Per il suo debutto cinematografico, il regista spagnolo è riuscito a mescolare senza soluzione di continuità tutte le sue esperienze passate e le conoscenze maturate sul set e sulle tavole del palcoscenico, lasciando che i rispettivi linguaggi si contaminassero a vicenda dando forma e sostanza allo script prima e alla sua messa in quadro poi. In Las furias, infatti, coesistono due anime: quella teatrale e quella cinematografica, con la prima che il più delle volte cerca di rubare la scena alla seconda. Il risultato è un film che richiama il modus operandi e i caratteri principali del teatro di parola, dove quest’ultima ha la precedenza sull’azione. Da questo punto di vista, la pellicola di del Arco è un fiume in piena, con i dialoghi e gli accesi confronti verbali tra i personaggi di volta in volta chiamati in causa che costituiscono la colonna vertebrale della drammaturgia e del racconto.
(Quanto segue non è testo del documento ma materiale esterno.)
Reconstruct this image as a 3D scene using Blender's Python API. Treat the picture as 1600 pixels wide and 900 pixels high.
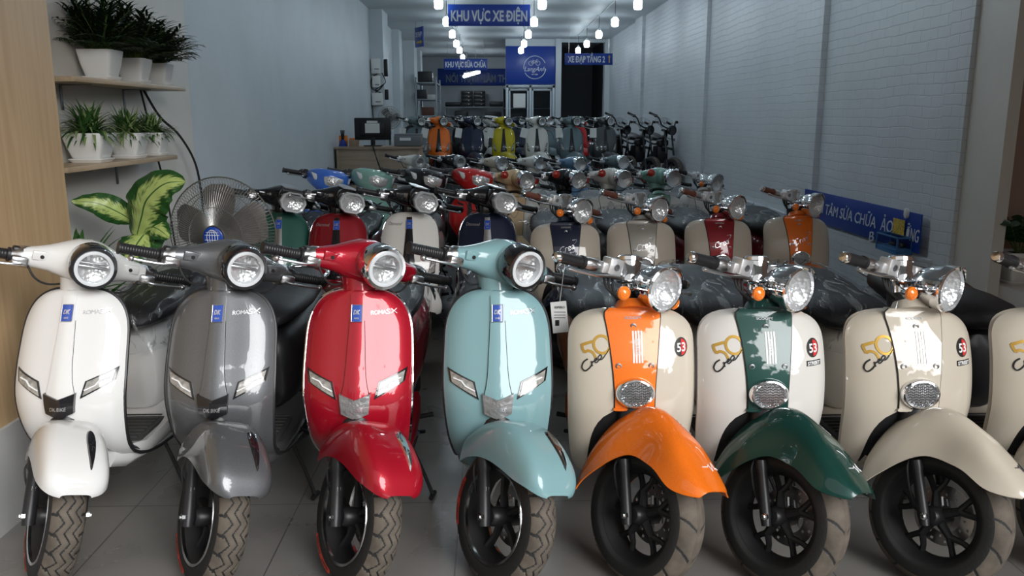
import bpy, bmesh, math, random
from mathutils import Vector, Matrix, noise
for o in list(bpy.data.objects): bpy.data.objects.remove(o, do_unlink=True)
SC = bpy.context.scene
COL = SC.collection
PI = math.pi
rnd = random.Random(7)

# ------------------------------------------------------------------ camera, sky, exposure
cam_d = bpy.data.cameras.new('camera'); cam = bpy.data.objects.new('camera', cam_d); COL.objects.link(cam)
cam.location = (0, 0, 1.41)
cam.rotation_euler = (math.radians(90 - 11.52), 0, math.radians(-1.468))
cam_d.sensor_width = 36; cam_d.lens = 29.25; cam_d.clip_start = .02; cam_d.clip_end = 200
SC.camera = cam
vs = SC.view_settings
vs.view_transform = 'Standard'; vs.look = 'None'; vs.gamma = 1; vs.use_curve_mapping = False
vs.exposure = 0.0
SKY_GAP, SKY_TOP, SKY_LOW, BULB_POWER, TUBE_POWER = 12.0, .64, .18, 40.0, 22.0

w = bpy.data.worlds.new('sky'); SC.world = w; w.use_nodes = True
nt = w.node_tree; nt.nodes.clear()
def N(nt, t, **k):
    n = nt.nodes.new(t)
    for a, b in k.items():
        if a.startswith('i_'): n.inputs[a[2:].replace('_', ' ')].default_value = b
        else: setattr(n, a, b)
    return n
L_ = lambda nt, a, b: nt.links.new(a, b)
tc = N(nt, 'ShaderNodeTexCoord'); sep = N(nt, 'ShaderNodeSeparateXYZ'); L_(nt, tc.outputs['Generated'], sep.inputs[0])
no = N(nt, 'ShaderNodeTexNoise'); no.inputs['Scale'].default_value = 7; no.inputs['Detail'].default_value = 6
L_(nt, tc.outputs['Generated'], no.inputs['Vector'])
ma = N(nt, 'ShaderNodeMath', operation='MULTIPLY_ADD'); ma.inputs[1].default_value = .55; L_(nt, no.outputs[0], ma.inputs[0]); L_(nt, sep.outputs['Z'], ma.inputs[2])
mr = N(nt, 'ShaderNodeMapRange'); mr.inputs['From Min'].default_value = .50; mr.inputs['From Max'].default_value = .60
L_(nt, ma.outputs[0], mr.inputs['Value'])
mx = N(nt, 'ShaderNodeMix', data_type='RGBA'); L_(nt, mr.outputs[0], mx.inputs['Factor'])
mx.inputs['A'].default_value = (SKY_LOW, SKY_LOW * 1.0, SKY_LOW * .95, 1)
mx.inputs['B'].default_value = (SKY_TOP, SKY_TOP * 1.0, SKY_TOP * .98, 1)
# bright gap of open sky between the trees across the street and the awning, to the right of the entrance
dt = N(nt, 'ShaderNodeVectorMath', operation='DOT_PRODUCT'); GD = Vector((.50, -.74, .44)).normalized(); dt.inputs[1].default_value = GD; L_(nt, tc.outputs['Generated'], dt.inputs[0])
n4 = N(nt, 'ShaderNodeTexNoise'); n4.inputs['Scale'].default_value = 11; n4.inputs['Detail'].default_value = 7; L_(nt, tc.outputs['Generated'], n4.inputs['Vector'])
m4 = N(nt, 'ShaderNodeMath', operation='MULTIPLY_ADD'); m4.inputs[1].default_value = .16; L_(nt, n4.outputs[0], m4.inputs[0]); L_(nt, dt.outputs['Value'], m4.inputs[2])
r4 = N(nt, 'ShaderNodeMapRange'); r4.inputs['From Min'].default_value = 1.022; r4.inputs['From Max'].default_value = 1.034; L_(nt, m4.outputs[0], r4.inputs['Value'])
mx4 = N(nt, 'ShaderNodeMix', data_type='RGBA'); L_(nt, r4.outputs[0], mx4.inputs['Factor']); L_(nt, mx.outputs['Result'], mx4.inputs['A']); mx4.inputs['B'].default_value = (SKY_GAP, SKY_GAP, SKY_GAP, 1)
bg = N(nt, 'ShaderNodeBackground'); L_(nt, mx4.outputs['Result'], bg.inputs[0]); bg.inputs[1].default_value = 1
ow = N(nt, 'ShaderNodeOutputWorld'); L_(nt, bg.outputs[0], ow.inputs[0])
# the open shop front: a light portal only guides daylight sampling, it gives off nothing itself
pl = bpy.data.lights.new('shopfront_daylight', 'AREA'); pl.shape = 'RECTANGLE'; pl.size = 5.0; pl.size_y = 3.3
pl.cycles.is_portal = True
po = bpy.data.objects.new('shopfront_daylight', pl); COL.objects.link(po); po.location = (.41, .62, 1.66); po.rotation_euler = (math.radians(90), 0, 0)

# ------------------------------------------------------------------ materials
MAT = {}
def mat(name, rgb=(.5, .5, .5), metal=0, rough=.5, coat=0, emit=None, es=0, spec=.5, alpha=1, trans=0, ior=1.45, nscale=None, namp=0, bump=0, bscale=60, coatr=.04):
    if name in MAT: return MAT[name]
    m = bpy.data.materials.new(name); m.use_nodes = True; t = m.node_tree; b = t.nodes['Principled BSDF']
    b.inputs['Base Color'].default_value = (*rgb, 1); b.inputs['Metallic'].default_value = metal; b.inputs['Roughness'].default_value = rough
    b.inputs['Coat Weight'].default_value = coat; b.inputs['Coat Roughness'].default_value = coatr
    b.inputs['Specular IOR Level'].default_value = spec; b.inputs['Alpha'].default_value = alpha
    b.inputs['Transmission Weight'].default_value = trans; b.inputs['IOR'].default_value = ior
    if emit: b.inputs['Emission Color'].default_value = (*emit, 1); b.inputs['Emission Strength'].default_value = es
    if nscale or bump:
        tc = N(t, 'ShaderNodeTexCoord')
    if nscale:
        n = N(t, 'ShaderNodeTexNoise'); n.inputs['Scale'].default_value = nscale; n.inputs['Detail'].default_value = 5; L_(t, tc.outputs['Object'], n.inputs['Vector'])
        r = N(t, 'ShaderNodeValToRGB'); r.color_ramp.elements[0].position = .3; r.color_ramp.elements[1].position = .7
        r.color_ramp.elements[0].color = (*[c * (1 - namp) for c in rgb], 1); r.color_ramp.elements[1].color = (*[min(1, c * (1 + namp)) for c in rgb], 1)
        L_(t, n.outputs[0], r.inputs[0]); L_(t, r.outputs[0], b.inputs['Base Color'])
    if bump:
        n = N(t, 'ShaderNodeTexNoise'); n.inputs['Scale'].default_value = bscale; n.inputs['Detail'].default_value = 4; L_(t, tc.outputs['Object'], n.inputs['Vector'])
        bp = N(t, 'ShaderNodeBump'); bp.inputs['Strength'].default_value = bump; bp.inputs['Distance'].default_value = .01
        L_(t, n.outputs[0], bp.inputs['Height']); L_(t, bp.outputs[0], b.inputs['Normal'])
    MAT[name] = m
    return m
def paint(name, rgb, metal=0): return mat('paint_' + name, rgb, metal=metal, rough=.42 if metal else .5, spec=.25, coat=1, coatr=.025, nscale=(400 if metal else None), namp=.12 if metal else 0)
mat('black_plastic', (.016, .016, .018), rough=.38)
mat('matte_black', (.012, .012, .013), rough=.6)
mat('gloss_black', (.008, .008, .010), rough=.12, coat=1)
mat('inner_dark', (.010, .010, .011), rough=.8)
mat('rubber', (.018, .018, .018), rough=.7, bump=.15, bscale=120)
mat('tread', (.105, .088, .070), rough=.85, nscale=14, namp=.45)
mat('chrome', (.86, .87, .89), metal=1, rough=.07)
mat('satin_metal', (.58, .58, .59), metal=1, rough=.28)
mat('dull_metal', (.30, .30, .31), metal=1, rough=.4)
mat('bright_cast', (.75, .75, .76), metal=.7, rough=.35)
mat('alloy', (.70, .71, .72), metal=1, rough=.18)
mat('seat_leather', (.018, .018, .021), rough=.42, bump=.25, bscale=300)
mat('seat_brown', (.10, .035, .022), rough=.5, bump=.2, bscale=300)
mat('grip_brown', (.16, .055, .035), rough=.55)
mat('orange_lens', (.95, .23, .02), rough=.15, coat=1)
mat('red_lens', (.50, .03, .015), rough=.15, coat=1)
mat('white_lens', (.82, .84, .85), rough=.2, coat=1)
mat('pale_rim', (.42, .43, .44), rough=.25, coat=1)
mat('signal_grey', (.30, .29, .27), rough=.15, coat=1, nscale=60, namp=.4)
mat('nose_wrap', (.20, .20, .20), rough=.18, coat=1, bump=1.0, bscale=45)
mat('badge_blue', (.01, .06, .36), rough=.25, coat=1)
mat('white_print', (.85, .85, .85), rough=.5)
mat('silver_print', (.62, .62, .64), metal=.8, rough=.25)
mat('black_print', (.015, .015, .015), rough=.4)
mat('gold_print', (.60, .36, .07), metal=.5, rough=.35)
mat('red_print', (.62, .03, .03), rough=.4)
mat('tire_red', (.50, .05, .03), rough=.6); mat('tire_dark', (.16, .03, .02), rough=.6)
mat('bulb_glow', (1, 1, 1), emit=(.78, .92, 1.0), es=BULB_POWER)
mat('tube_glow', (1, 1, 1), emit=(.80, .92, 1.0), es=TUBE_POWER)
mat('paper', (.78, .78, .76), rough=.7)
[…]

L’impianto teatrale è orgogliosamente rivendicato e su questo il cineasta costruisce l’intera architettura di un film corale, dove le dinamiche orali tra gli interpreti sono il punto di partenza, quello fermo e quello di forza. Un film, questo, completamente pervaso da un forte spirito fatalista, tragico e mitologico, nel quale l’autore cerca insistentemente di intrecciare la magia del teatro omerico con i conflitti di una famiglia del XXI secolo. Da una parte, il richiamo alle cosiddette Furie nel titolo è già di per sé una lettera d’intenti, figure mitologiche create dai greci per spiegare tutto ciò che sfuggiva alla loro comprensione: sono esseri dediti a perseguire chi commette crimini contro la famiglia. Impersonano quelle forze maligne che a volte riversiamo sulla famiglia e che rendono incomprensibili certi comportamenti di alcuni suoi membri. In Las furias sono entità, rappresentate come tre donne dai modi severi e l’abbigliamento anacronistico che tormentano la mente di uno dei personaggi. La famiglia in questione, invece, è l’ennesimo nucleo disfunzionale, dilaniato e bombardato costantemente da segreti, rimorsi e risentimenti che non possono non venire a galla, come un Vaso di Pandora destinato ad essere scoperchiato. Quella al centro della storia si riunisce il fine settimana nella casa per le vacanze di famiglia, prima che questa venga venduta. L’originalità del plot viene meno, poiché di vicende e plot così nella storia della Settima Arte ce ne sono innumerevoli (ultimo in ordine di tempo il mucciniano A casa tutti bene, ma riavvolgendo le lancette dell’orologio la mente non può non tornare a Parenti serpenti o a Festen), ma guardando oltre, ciò che resta è un’opera dove la performance dell’intero cast genera momenti riusciti e molto intensi (su tutti lo scontro durante il matrimonio tra Héctor e la sua compagna), che vanno a riempire quei buchi lasciati da quelli di stanca, dove il regista porta sullo schermo futili e logorroiche digressioni.